Requirements - Reproduce all of the material word for word.
──────── Material ────────
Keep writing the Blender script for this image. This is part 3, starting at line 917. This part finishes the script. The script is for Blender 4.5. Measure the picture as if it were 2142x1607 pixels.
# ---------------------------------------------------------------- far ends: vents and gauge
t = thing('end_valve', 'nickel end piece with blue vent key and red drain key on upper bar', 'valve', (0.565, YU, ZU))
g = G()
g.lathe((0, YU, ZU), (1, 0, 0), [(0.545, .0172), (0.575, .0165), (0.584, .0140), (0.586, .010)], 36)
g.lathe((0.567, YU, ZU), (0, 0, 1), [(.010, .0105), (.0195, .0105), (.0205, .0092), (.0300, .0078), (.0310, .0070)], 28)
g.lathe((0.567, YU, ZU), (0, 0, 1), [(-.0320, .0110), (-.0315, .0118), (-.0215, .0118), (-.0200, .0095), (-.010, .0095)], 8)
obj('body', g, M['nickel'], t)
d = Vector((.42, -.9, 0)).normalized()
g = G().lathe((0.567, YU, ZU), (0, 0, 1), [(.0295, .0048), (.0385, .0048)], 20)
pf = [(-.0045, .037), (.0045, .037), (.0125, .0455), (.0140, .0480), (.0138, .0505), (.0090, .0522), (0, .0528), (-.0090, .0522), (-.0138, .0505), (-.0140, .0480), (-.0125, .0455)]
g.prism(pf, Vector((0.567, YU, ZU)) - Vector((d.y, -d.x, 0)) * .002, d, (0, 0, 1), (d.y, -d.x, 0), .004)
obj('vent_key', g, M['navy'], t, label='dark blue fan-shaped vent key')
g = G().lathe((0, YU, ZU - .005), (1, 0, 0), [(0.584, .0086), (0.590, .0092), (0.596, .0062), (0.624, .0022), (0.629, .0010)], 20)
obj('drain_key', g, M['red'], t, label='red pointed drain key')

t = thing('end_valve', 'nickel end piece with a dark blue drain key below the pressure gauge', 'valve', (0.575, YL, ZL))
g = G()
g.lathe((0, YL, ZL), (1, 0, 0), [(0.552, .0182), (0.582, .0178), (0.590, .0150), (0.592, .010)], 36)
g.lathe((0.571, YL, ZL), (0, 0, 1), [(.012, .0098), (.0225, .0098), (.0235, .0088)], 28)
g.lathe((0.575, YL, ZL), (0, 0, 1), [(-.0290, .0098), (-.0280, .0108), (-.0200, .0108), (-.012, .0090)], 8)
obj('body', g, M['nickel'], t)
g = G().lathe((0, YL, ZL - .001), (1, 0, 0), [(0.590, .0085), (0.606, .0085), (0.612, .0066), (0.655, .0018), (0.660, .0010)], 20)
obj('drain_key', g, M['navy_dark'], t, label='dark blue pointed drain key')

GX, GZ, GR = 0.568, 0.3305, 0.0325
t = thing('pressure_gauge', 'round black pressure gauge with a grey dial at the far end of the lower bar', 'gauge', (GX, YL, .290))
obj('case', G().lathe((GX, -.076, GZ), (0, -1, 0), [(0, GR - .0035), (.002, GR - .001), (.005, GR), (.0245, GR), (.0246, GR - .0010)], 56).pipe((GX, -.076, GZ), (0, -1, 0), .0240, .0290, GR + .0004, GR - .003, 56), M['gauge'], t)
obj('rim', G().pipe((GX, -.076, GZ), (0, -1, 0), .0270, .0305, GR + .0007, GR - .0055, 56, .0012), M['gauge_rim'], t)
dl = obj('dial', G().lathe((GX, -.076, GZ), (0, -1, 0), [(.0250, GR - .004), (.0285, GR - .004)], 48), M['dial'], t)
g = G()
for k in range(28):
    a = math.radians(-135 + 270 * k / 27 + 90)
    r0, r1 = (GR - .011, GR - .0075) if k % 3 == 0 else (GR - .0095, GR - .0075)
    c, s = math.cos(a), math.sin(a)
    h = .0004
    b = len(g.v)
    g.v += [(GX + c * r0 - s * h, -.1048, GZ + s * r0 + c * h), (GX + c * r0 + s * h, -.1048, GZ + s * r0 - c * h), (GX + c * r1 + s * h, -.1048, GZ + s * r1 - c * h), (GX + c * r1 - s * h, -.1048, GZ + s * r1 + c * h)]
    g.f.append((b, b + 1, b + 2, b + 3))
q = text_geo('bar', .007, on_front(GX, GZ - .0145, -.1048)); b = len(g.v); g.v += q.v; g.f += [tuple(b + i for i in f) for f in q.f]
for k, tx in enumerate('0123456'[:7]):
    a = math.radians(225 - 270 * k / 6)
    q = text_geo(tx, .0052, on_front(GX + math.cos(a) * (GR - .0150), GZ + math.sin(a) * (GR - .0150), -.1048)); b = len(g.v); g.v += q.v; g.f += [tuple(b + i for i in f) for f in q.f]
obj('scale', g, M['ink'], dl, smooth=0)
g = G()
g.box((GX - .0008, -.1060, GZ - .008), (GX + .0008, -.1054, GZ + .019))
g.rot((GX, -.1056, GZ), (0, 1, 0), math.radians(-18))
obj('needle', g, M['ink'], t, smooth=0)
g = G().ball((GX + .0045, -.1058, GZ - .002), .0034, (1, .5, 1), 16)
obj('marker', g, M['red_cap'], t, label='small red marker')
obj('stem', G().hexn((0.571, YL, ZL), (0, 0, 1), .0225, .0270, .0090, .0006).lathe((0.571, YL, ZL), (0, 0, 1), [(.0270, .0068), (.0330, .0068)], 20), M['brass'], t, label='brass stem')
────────
Exercise result -
Keep writing the Blender script for this image. This is part 3, starting at line 917. This part finishes the script. The script is for Blender 4.5. Measure the picture as if it were 2142x1607 pixels.
# ---------------------------------------------------------------- far ends: vents and gauge
t = thing('end_valve', 'nickel end piece with blue vent key and red drain key on upper bar', 'valve', (0.565, YU, ZU))
g = G()
g.lathe((0, YU, ZU), (1, 0, 0), [(0.545, .0172), (0.575, .0165), (0.584, .0140), (0.586, .010)], 36)
g.lathe((0.567, YU, ZU), (0, 0, 1), [(.010, .0105), (.0195, .0105), (.0205, .0092), (.0300, .0078), (.0310, .0070)], 28)
g.lathe((0.567, YU, ZU), (0, 0, 1), [(-.0320, .0110), (-.0315, .0118), (-.0215, .0118), (-.0200, .0095), (-.010, .0095)], 8)
obj('body', g, M['nickel'], t)
d = Vector((.42, -.9, 0)).normalized()
g = G().lathe((0.567, YU, ZU), (0, 0, 1), [(.0295, .0048), (.0385, .0048)], 20)
pf = [(-.0045, .037), (.0045, .037), (.0125, .0455), (.0140, .0480), (.0138, .0505), (.0090, .0522), (0, .0528), (-.0090, .0522), (-.0138, .0505), (-.0140, .0480), (-.0125, .0455)]
g.prism(pf, Vector((0.567, YU, ZU)) - Vector((d.y, -d.x, 0)) * .002, d, (0, 0, 1), (d.y, -d.x, 0), .004)
obj('vent_key', g, M['navy'], t, label='dark blue fan-shaped vent key')
g = G().lathe((0, YU, ZU - .005), (1, 0, 0), [(0.584, .0086), (0.590, .0092), (0.596, .0062), (0.624, .0022), (0.629, .0010)], 20)
obj('drain_key', g, M['red'], t, label='red pointed drain key')

t = thing('end_valve', 'nickel end piece with a dark blue drain key below the pressure gauge', 'valve', (0.575, YL, ZL))
g = G()
g.lathe((0, YL, ZL), (1, 0, 0), [(0.552, .0182), (0.582, .0178), (0.590, .0150), (0.592, .010)], 36)
g.lathe((0.571, YL, ZL), (0, 0, 1), [(.012, .0098), (.0225, .0098), (.0235, .0088)], 28)
g.lathe((0.575, YL, ZL), (0, 0, 1), [(-.0290, .0098), (-.0280, .0108), (-.0200, .0108), (-.012, .0090)], 8)
obj('body', g, M['nickel'], t)
g = G().lathe((0, YL, ZL - .001), (1, 0, 0), [(0.590, .0085), (0.606, .0085), (0.612, .0066), (0.655, .0018), (0.660, .0010)], 20)
obj('drain_key', g, M['navy_dark'], t, label='dark blue pointed drain key')

GX, GZ, GR = 0.568, 0.3305, 0.0325
t = thing('pressure_gauge', 'round black pressure gauge with a grey dial at the far end of the lower bar', 'gauge', (GX, YL, .290))
obj('case', G().lathe((GX, -.076, GZ), (0, -1, 0), [(0, GR - .0035), (.002, GR - .001), (.005, GR), (.0245, GR), (.0246, GR - .0010)], 56).pipe((GX, -.076, GZ), (0, -1, 0), .0240, .0290, GR + .0004, GR - .003, 56), M['gauge'], t)
obj('rim', G().pipe((GX, -.076, GZ), (0, -1, 0), .0270, .0305, GR + .0007, GR - .0055, 56, .0012), M['gauge_rim'], t)
dl = obj('dial', G().lathe((GX, -.076, GZ), (0, -1, 0), [(.0250, GR - .004), (.0285, GR - .004)], 48), M['dial'], t)
g = G()
for k in range(28):
    a = math.radians(-135 + 270 * k / 27 + 90)
    r0, r1 = (GR - .011, GR - .0075) if k % 3 == 0 else (GR - .0095, GR - .0075)
    c, s = math.cos(a), math.sin(a)
    h = .0004
    b = len(g.v)
    g.v += [(GX + c * r0 - s * h, -.1048, GZ + s * r0 + c * h), (GX + c * r0 + s * h, -.1048, GZ + s * r0 - c * h), (GX + c * r1 + s * h, -.1048, GZ + s * r1 - c * h), (GX + c * r1 - s * h, -.1048, GZ + s * r1 + c * h)]
    g.f.append((b, b + 1, b + 2, b + 3))
q = text_geo('bar', .007, on_front(GX, GZ - .0145, -.1048)); b = len(g.v); g.v += q.v; g.f += [tuple(b + i for i in f) for f in q.f]
for k, tx in enumerate('0123456'[:7]):
    a = math.radians(225 - 270 * k / 6)
    q = text_geo(tx, .0052, on_front(GX + math.cos(a) * (GR - .0150), GZ + math.sin(a) * (GR - .0150), -.1048)); b = len(g.v); g.v += q.v; g.f += [tuple(b + i for i in f) for f in q.f]
obj('scale', g, M['ink'], dl, smooth=0)
g = G()
g.box((GX - .0008, -.1060, GZ - .008), (GX + .0008, -.1054, GZ + .019))
g.rot((GX, -.1056, GZ), (0, 1, 0), math.radians(-18))
obj('needle', g, M['ink'], t, smooth=0)
g = G().ball((GX + .0045, -.1058, GZ - .002), .0034, (1, .5, 1), 16)
obj('marker', g, M['red_cap'], t, label='small red marker')
obj('stem', G().hexn((0.571, YL, ZL), (0, 0, 1), .0225, .0270, .0090, .0006).lathe((0.571, YL, ZL), (0, 0, 1), [(.0270, .0068), (.0330, .0068)], 20), M['brass'], t, label='brass stem')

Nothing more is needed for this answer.